By Jim Lengel
Editor’s note: Jim Lengel, of Duxbury and Lake Elmore, started teaching in Vermont in 1972, worked for the state board of education for 15 years, and retired back in Vermont after helping schools all over the world improve the quality of teaching and learning.
Our executive and legislative branches have failed during this biennium to come up with a workable education reform. It’s too late now to hash out a useful solution, but that’s no reason to give up.
We need to move forward toward a public school system that provides equal and better educational quality, with community control and lower costs.
Here are a few alternative steps, along with a workable timeframe to achieve true education reform.
1. Design sustainable K-12 districts (2025-2026)
Our current hodgepodge of 251 towns, 119 school districts, 53 supervisory unions and untold numbers of merged, unified, contract and union districts is irrational, expensive, unsustainable and not in the best interests of students. Instead, a revived state board of education should design new districts around where our students live, where our schools are located and the existing organic patterns of sending and receiving schools.
Each district should include at least one high school along with its sending elementary and middle schools. Most of our public education works this way already, accounting for 90% of our students. For those few places where the K-12 pattern is confused, the board will help the communities develop a solid solution.
2. Work with communities to improve K-12 quality and equity (2025-ongoing)
The state board should define, in broad outlines, and with deep community involvement, the elements of a quality education: the experiences and opportunities each Vermont student should enjoy at elementary, middle and high school. Most of the new K-12 districts will already meet these standards; some of the lower-spending ones may not.
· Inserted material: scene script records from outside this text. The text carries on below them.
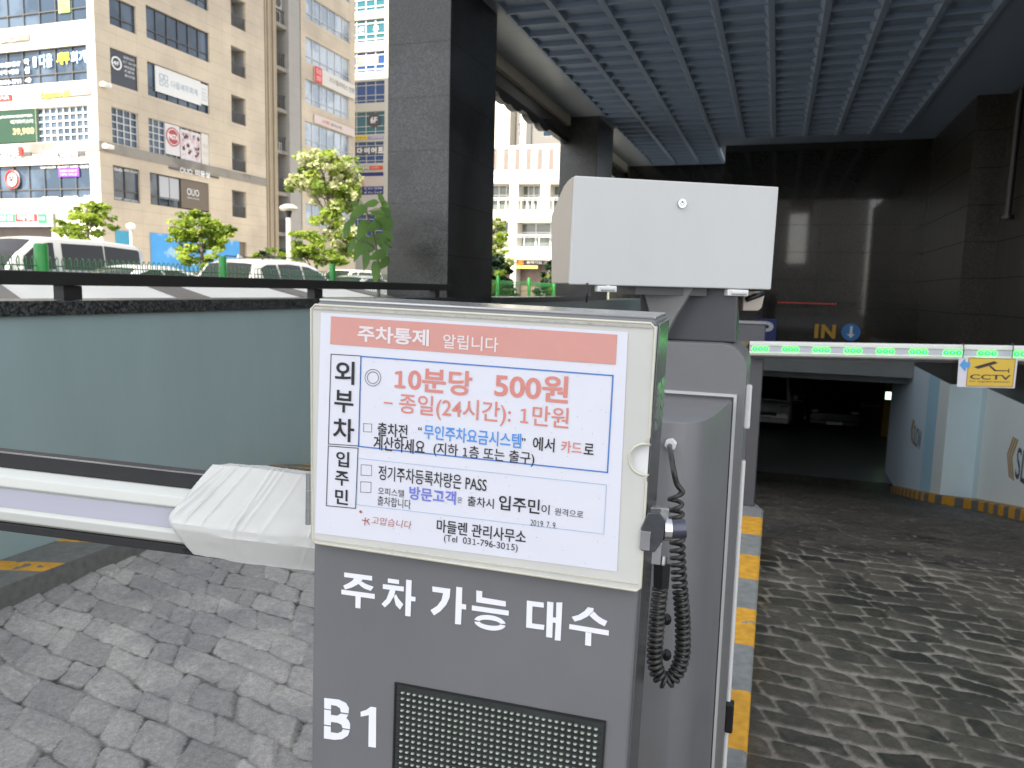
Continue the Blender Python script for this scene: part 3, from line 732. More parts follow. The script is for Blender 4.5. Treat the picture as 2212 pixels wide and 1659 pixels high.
# lettering strokes
def stroke_set(name, polys, mat=m_wletter):
    mb = MB()
    for pl in polys: mb.prism([KF.L(*ZB(x, y), -0.0004) for x, y in pl], (0, -0.0006, 0))
    return mb.build(name, mat, kiosk)
def arc(cx, cy, rx, ry, a0, a1, skew=0.0, n=18):
    return [(cx + rx * math.cos(rad(a0 + (a1 - a0) * i / n)), cy + ry * math.sin(rad(a0 + (a1 - a0) * i / n)) + skew * rx * math.cos(rad(a0 + (a1 - a0) * i / n))) for i in range(n + 1)]
ring = lambda a0, a1: arc(1113, 384, 94, 45, a0, a1, 0.13) + arc(1113, 384, 63, 17, a1, a0, 0.13)
GL = [
    [(238, 82), (405, 104), (405, 131), (238, 109)],
    [(298, 116), (348, 122), (342, 134), (322, 152), (285, 172), (243, 184), (232, 161), (266, 145), (288, 130)],
    [(324, 150), (343, 136), (365, 150), (390, 160), (414, 169), (398, 192), (362, 180), (340, 166)],
    [(221, 185), (421, 212), (421, 241), (221, 212)],
    [(306, 224), (337, 228), (335, 298), (305, 294)],
    [(500, 118), (567, 127), (567, 152), (500, 143)],
    [(470, 152), (596, 168), (595, 196), (470, 180)],
    [(512, 186), (545, 190), (538, 222), (512, 264), (482, 292), (462, 271), (492, 240)],
    [(536, 228), (549, 212), (560, 236), (592, 274), (573, 305), (548, 278)],
    [(610, 125), (643, 130), (640, 226), (666, 230), (665, 256), (639, 253), (636, 346), (604, 342)],
    [(767, 166), (875, 181), (871, 232), (850, 277), (815, 315), (777, 340), (756, 308), (796, 283), (822, 248), (832, 206), (768, 197)],
    [(911, 168), (947, 173), (944, 271), (970, 275), (969, 305), (943, 301), (939, 395), (903, 391)],
    [(1031, 190), (1067, 195), (1066, 232), (1208, 256), (1208, 287), (1031, 260)],
    [(1005, 280), (1226, 312), (1225, 341), (1004, 309)],
    ring(188, 352), ring(8, 172),
    [(1335, 251), (1436, 264), (1436, 293), (1368, 285), (1365, 388), (1440, 398), (1437, 427), (1330, 412)],
    [(1457, 257), (1494, 262), (1491, 352), (1510, 354), (1512, 262), (1548, 263), (1537, 492), (1502, 488), (1508, 385), (1490, 382), (1487, 474), (1450, 469)],
    [(1700, 291), (1736, 297), (1733, 314), (1700, 346), (1660, 366), (1622, 377), (1604, 349), (1645, 337), (1680, 315)],
    [(1710, 340), (1736, 316), (1764, 345), (1790, 362), (1818, 375), (1802, 405), (1768, 388), (1735, 364)],
    [(1590, 392), (1827, 431), (1826, 461), (1588, 421)],
    [(1687, 440), (1722, 446), (1720, 524), (1684, 518)],
]
stroke_set("spaces_lettering", GL)
GB = [
    [(118, 836), (205, 846), (248, 866), (266, 897), (264, 928), (218, 921), (213, 897), (190, 882), (159, 877), (158, 905), (118, 898)],
    [(118, 905), (158, 912), (158, 937), (195, 943), (217, 930), (262, 937), (250, 957), (263, 970), (273, 992), (272, 1023), (228, 1016), (222, 996), (198, 984), (158, 979), (157, 1001), (117, 994)],
    [(117, 1003), (157, 1009), (157, 1042), (198, 1048), (224, 1037), (229, 1024), (271, 1031), (260, 1062), (225, 1083), (180, 1087), (116, 1078)],
    [(336, 919), (370, 908), (396, 889), (430, 894), (428, 1134), (383, 1128), (386, 938), (337, 948)],
]
stroke_set("level_lettering", GB)
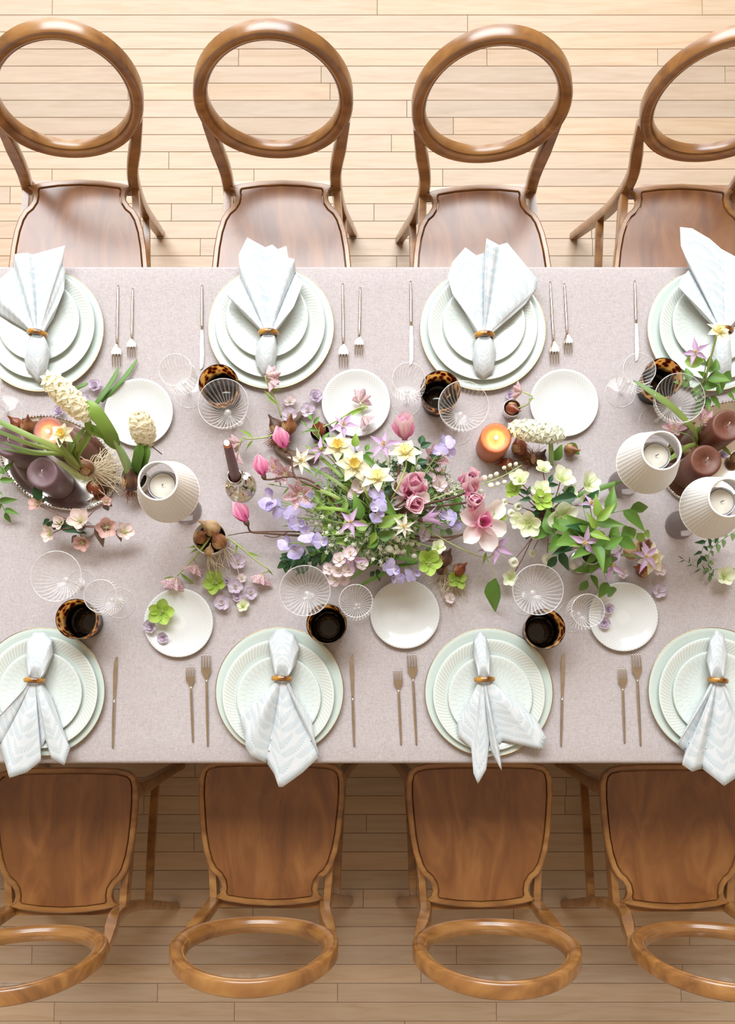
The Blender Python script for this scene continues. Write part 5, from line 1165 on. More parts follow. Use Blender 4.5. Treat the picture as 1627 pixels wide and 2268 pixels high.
# white bell spikes
def bells(label, path, n, s, base=None, seed=1, spread=0.012):
    rr = random.Random(seed); pts = ([Vector(base)] if base is not None else []) + [T(*q) for q in path]; root = empty('bellflower', pts[0], label=label, cat='flower', group='white bell spikes'); stem_part(root, pts, [0.0016, 0.001], 'stem_pale'); fp = smooth_path(pts, 8)
    for i in range(n):
        t = 0.45 + 0.55 * i / n; k = min(int(t * (len(fp) - 1)), len(fp) - 2); d = (fp[k + 1] - fp[k]).normalized(); sd = d.cross(Vector((0, 0, 1))).normalized() * (1 if i % 2 else -1)
        c = fp[k] + sd * spread * rr.uniform(0.7, 1.2) + Vector((0, 0, rr.uniform(-0.004, 0.004))); blossom(root, 'bell', c, sd + Vector((0, 0, -0.2)), s * (1.15 - 0.6 * t) * rr.uniform(0.85, 1.1), rr); stem_part(root, [fp[k], c], 0.0005, 'stem_pale', 'side_stem')
    return root
bells('arching spike of white bells pointing at the orange candle', [(960, 1105, 0.14), (1050, 1078, 0.125), (1110, 1056, 0.11), (1155, 1030, 0.10)], 15, 0.019, bc(), 1)
bells('short spike of white bells at the front of the heart', [(855, 1195, 0.14), (890, 1212, 0.12), (940, 1222, 0.09)], 12, 0.024, bc(), 2)
bells('second short spike of white bells behind the front ones', [(850, 1185, 0.13), (860, 1210, 0.12), (835, 1225, 0.10)], 10, 0.022, bc(), 3)
bells('left spike of small white bells below the sweet peas', [(800, 1180, 0.13), (720, 1150, 0.10), (675, 1140, 0.09)], 14, 0.020, bc(), 4)
bells('small white bells low beside the ivy', [(800, 1190, 0.12), (745, 1190, 0.09), (700, 1160, 0.08)], 12, 0.019, bc(), 5)
# big leaves and leafy stems
for i, (lb, a, b, key, mat, s) in enumerate([
    ('large upright green leaf in the middle of the arrangement', (822, 1090, 0.19), (884, 1150, 0.20), 'leaf', 'l_green', 0.082), ('large bright leaf crossing the heart of the arrangement', (838, 1168, 0.19), (896, 1134, 0.20), 'leaf', 'l_bright', 0.064),
    ('small pointed leaf above the daffodils', (785, 990, 0.17), (788, 962, 0.18), 'leafwide', 'l_bright', 0.030), ('dark leaf right of the two daffodils', (795, 1015, 0.15), (832, 1028, 0.16), 'leafwide', 'l_green', 0.040),
    ('small round leaf left of the heart', (815, 1165, 0.18), (782, 1163, 0.18), 'leafround', 'l_bright', 0.030), ('oval leaf at the front left of the heart', (838, 1200, 0.17), (812, 1210, 0.16), 'leafwide', 'l_green', 0.032),
    ('oval leaf at the front right of the heart', (840, 1192, 0.17), (876, 1178, 0.18), 'leafwide', 'l_green', 0.038), ('light leaf standing below the heart', (832, 1178, 0.18), (820, 1205, 0.17), 'leaf', 'l_bright', 0.036),
    ('dark leaf under the lilac spike', (800, 1130, 0.16), (776, 1108, 0.17), 'leaf', 'l_dark', 0.044), ('tall dark leaf left of the lilac spike', (800, 1150, 0.17), (786, 1100, 0.19), 'leaf', 'l_green', 0.062)]):
    rr = random.Random(i); A_ = T(*a); o = empty('broad_leaf', A_, label=lb, cat='leaf', group='broad leaves in the arrangement'); B_ = T(*b); leaf_at(o, A_, B_ - A_, s, key, mat, rr, roll=rr.uniform(-0.2, 0.2))
    st0 = bc(); stem_part(o, [A_, A_.lerp(st0, 0.4) + Vector((0, 0, -0.01)), st0], 0.0011, 'stem_green')
def cs(lb, path, n, size, key, mat, seed, **kw): return sprig('leafy_stem', lb, 'foliage', path, n, size, key, mat, base=bc(), group='leafy stems in the arrangement', seed=seed, **kw)
cs('rose-leaf sprig under the buff fritillary, upper right', [(900, 1090, 0.13), (940, 1040, 0.12), (965, 1015, 0.10)], 7, 0.036, 'leafwide', 'l_dark', 1)
cs('leafy sprig beside the top magnolia', [(900, 1080, 0.14), (925, 1020, 0.13), (932, 985, 0.12)], 6, 0.036, 'leafwide', 'l_dark', 2)
cs('fine leafy sprig at the upper left under the bark', [(790, 1080, 0.14), (730, 1000, 0.12), (680, 945, 0.10)], 9, 0.034, 'leafslim', 'l_green', 3)
cs('green leafy sprig left of the clematis pair', [(780, 1070, 0.14), (720, 985, 0.12), (690, 930, 0.09)], 8, 0.030, 'leaf', 'l_green', 4)
cs('fine leafy sprig running left under the deep pink bud', [(770, 1120, 0.13), (680, 1090, 0.10), (610, 1075, 0.08)], 10, 0.030, 'leafslim', 'l_bright', 5)
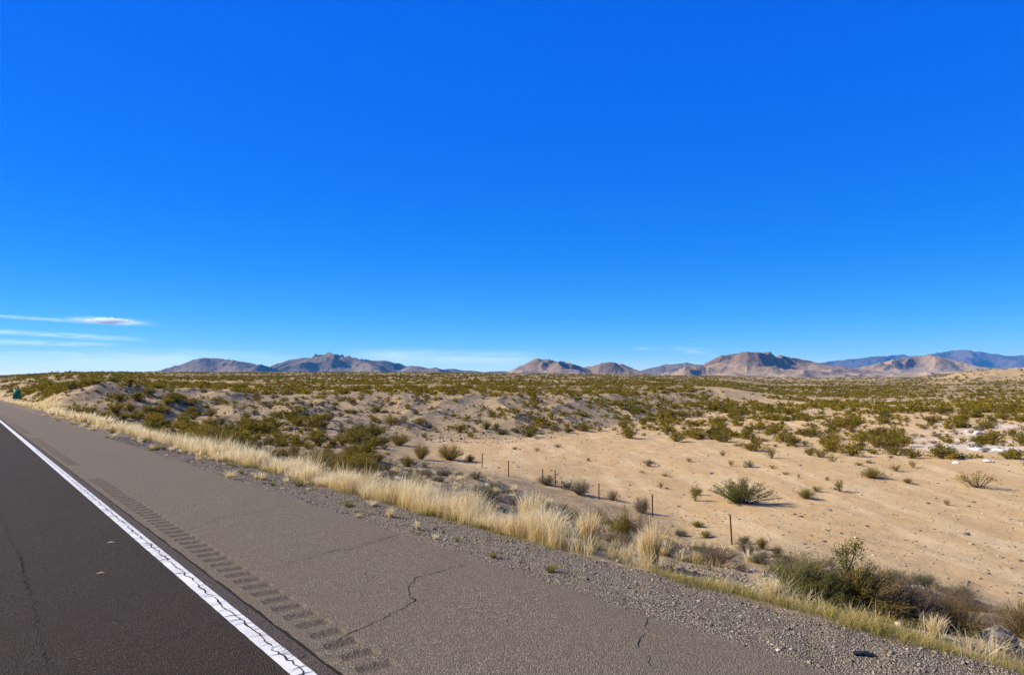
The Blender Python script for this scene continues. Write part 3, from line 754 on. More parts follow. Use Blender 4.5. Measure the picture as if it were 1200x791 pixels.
# the roadside thicket
near_bush('roadgreen', 'green_shrub', 'bushy green shrub at the near end of the roadside thicket', 'bush', 936, 697, 92, 52)
near_bush('roadgreen', 'green_shrub', 'low green shrub leaning over the verge grass', 'bush', 962, 706, 84, 42)
r2 = near_bush('roadolive', 'thicket_shrub', 'tallest dark olive shrub of the thicket, one stem standing up', 'bush', 1003, 712, 124, 58)
near_bush('roadbrown', 'dry_shrub', 'brown dry shrub in the middle of the roadside thicket', 'shrub', 1040, 722, 104, 50)
near_bush('roadorange', 'thicket_shrub', 'low yellowing shrub at the far side of the thicket', 'bush', 1062, 726, 92, 40)
near_bush('roadorange', 'yellow_shrub', 'golden brown shrub mixed with grass past the thicket', 'bush', 1098, 734, 84, 40)
near_bush('roadorange', 'yellow_shrub', 'yellowing shrub between the thicket and the grey rock', 'bush', 1128, 742, 70, 40)
near_bush('roadorange', 'yellow_shrub', 'orange yellow shrub overhanging the grey rock', 'bush', 1200, 748, 70, 48)
# the stem that stands above the thicket
def leafy_stem():
    x, y, z = at_px(993, 709); H_ = 72 * y / 800
    rg = np.random.default_rng(5)
    e = empty('sapling', (x, y, z)); tag(e, 'upright sapling with two leafy tops rising from the thicket', 'sapling')
    pts = np.array([[0, 0, 0], [.02, 0, .25], [0, .01, .5], [.02, 0, .72], [.0, 0, .95]]) * H_
    p2 = np.array([[.01, 0, .5], [.08, .01, .62], [.14, .0, .78], [.17, 0, .9], [.19, 0, 1.0]]) * H_
    p3 = np.array([[.01, 0, .45], [-.04, .01, .6], [-.07, .0, .7], [-.09, 0, .8], [-.1, 0, .86]]) * H_
    tv, tq = tubes(np.array([pts, p2, p3]), [.014, .009, .008], 5)
    obj('trunk', mesh('trunk', tv, quads=tq, mat=M_TWIG), e)
    V, Q, S, o = [], [], [], 0
    for path, n in ((pts, 420), (p2, 420), (p3, 260)):
        f = rg.uniform(.5, 1, n) * 4; i = np.minimum(f.astype(int), 3); f = f - i
        p = path[i] * (1 - f)[:, None] + path[i + 1] * f[:, None] + rg.normal(0, .05, (n, 3)) * np.array([1, 1, .9])
        v, q = quads_at(p, rg.normal(0, 1, (n, 3)) + np.array([0, 0, .6]), .034, .26, rg)
        V.append(v); Q.append(q + o); S.append(rg.random(n) * .8); o += len(v)
    obj('foliage', mesh('sapling_foliage', np.vstack(V), quads=np.vstack(Q), fattrs=dict(shade=np.concatenate(S)), mat=M_GREEN), e)
leafy_stem()
tv, tq = twig_mesh(9, 8, 3, .013, .8)
me_twig = mesh('bare_shrub', tv, quads=tq, mat=M_TWIG)
for px, py, w, h, lab in [(1056, 722, 110, 72, 'bare branching shrub reaching over the sand behind the thicket'), (1092, 734, 70, 74, 'leafless brown twigs at the end of the thicket'), (744, 643, 44, 58, 'pale leafless twigs beside the tall roadside shrub')]:
    x, y, z = at_px(px, py); o = obj('bare_shrub', me_twig, None, (x, y, z)); o.scale = (w * y / 800, w * y / 800, h * y / 800); o.rotation_euler = (0, 0, random.uniform(0, 6)); tag(o, lab, 'shrub')

# ---- scattered shrubs, by the kind of ground
def dens_near(x, y):
    u, Y, s, t, ly, foot, top = zone(x, y)
    c = np.clip(.55 + 1.0 * fbm(x / 11, y / 11, 3, 111), 0, 1.6)
    c2 = np.clip(.35 + 1.3 * fbm(x / 28, y / 28, 2, 113), 0, 1.5)
    onbank = smooth(7.6, 9, s) * (1 - smooth(21, 25, s))
    creo = np.zeros(len(x)); low = np.zeros(len(x))
    wash = smooth(24, 27, s) * (1 - smooth(foot - .08, foot, ly))
    edge = np.interp(u, [-.2, 0, .1, .2, .35, .5, .7], [76, 80, 86, 76, 68, 60, 55]) + 8 * fbm(x / 18, y / 18, 2, 117)
    flats = smooth(edge - 4, edge + 30, Y) * smooth(-.02, .08, u)
    creo += flats * .33 * c * (1 - smooth(foot + .1, foot + .4, ly) * (u < .28)) * np.clip(c2 + .35, .3, 1.2)
    low += flats * .10
    low += wash * (1 - flats) * .0035
    onb = smooth(foot - .05, foot + .05, ly) * (1 - smooth(top - .05, top + .05, ly)) * (u < .3)
    creo += onb * .11 * c * (s > 9); low += onb * .22 * c * (s > 9)
    creo += smooth(top - .04, top + .04, ly) * .12 * np.clip(c, .35, 1.2) * (u < .3)
    hollow = smooth(-.12, -.2, u) * onbank + smooth(-.14, -.24, u) * (s > 9) * (1 - smooth(foot, foot + .15, ly)) * .9
    creo += np.clip(hollow, 0, 1) * .20 * c * np.where(Y < 42, .45, 1); low += np.clip(hollow, 0, 1) * .2
    low += onbank * (u > -.16) * 1.1 * np.clip(.3 + 1.5 * fbm(x / 3.5, y / 3.5, 2, 119), 0, 1.5)
    return creo * (s > 8), low * (s > 7.8)
UL = .83
def sample(Y0, Y1, maxd):
    area = UL * (Y1 ** 2 - Y0 ** 2); n = int(area * maxd)
    Y = np.sqrt(rng.uniform(Y0 ** 2, Y1 ** 2, n)); return rng.uniform(-UL, UL, n) * Y, Y
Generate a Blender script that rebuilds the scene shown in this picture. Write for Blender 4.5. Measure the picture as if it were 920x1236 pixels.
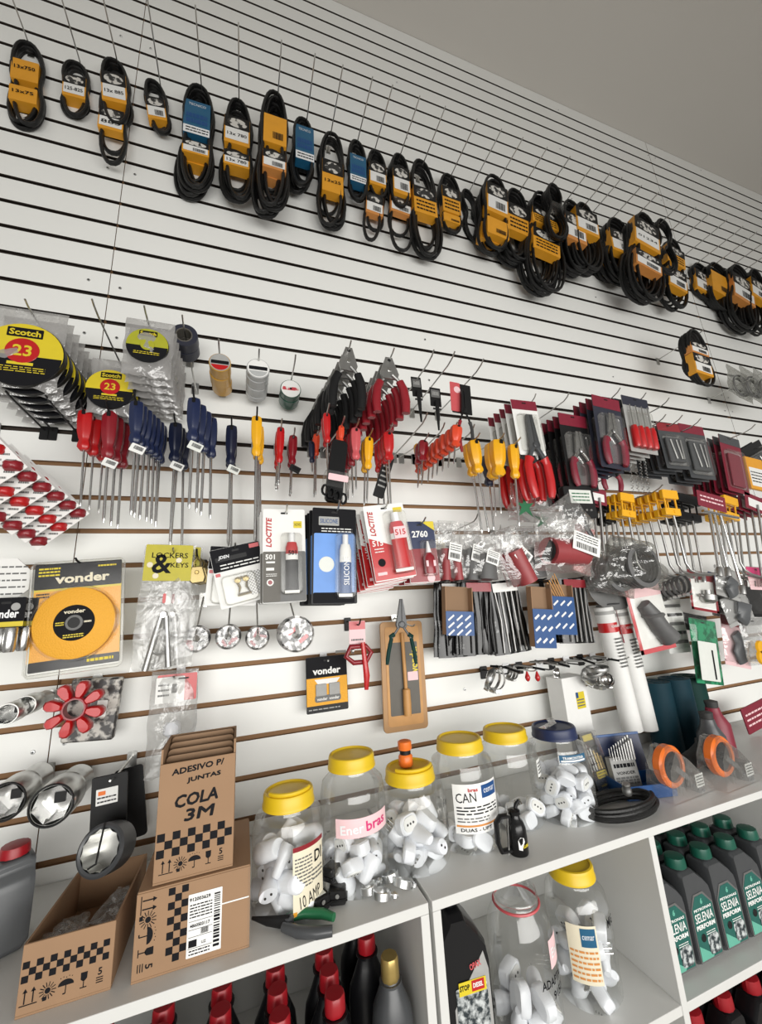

With help from the state board, these districts will develop a plan for improvement. At the same time, a few high-spending districts may need to examine how they might lower costs with the least effect on quality. The State Board will assist them in this process.
3. Design a funding system to support these districts (2026-2027)
Once new districts are defined, we can calculate the value of property and income in each, as a first step in developing a funding system that provides enough support for each district to maintain the elements of a quality education.
We expect to find a narrower range of taxable value per student among the larger K-12 districts, thus reducing the need for statewide equalization.
As part of the funding plan, the two main drivers of increased school costs — health insurance and special education — need to be dealt with on a statewide basis.
The new governance, quality and funding system should ensure that each Vermont student, regardless of zipcode, enjoys a quality education, under community control, with an equal share of public resources.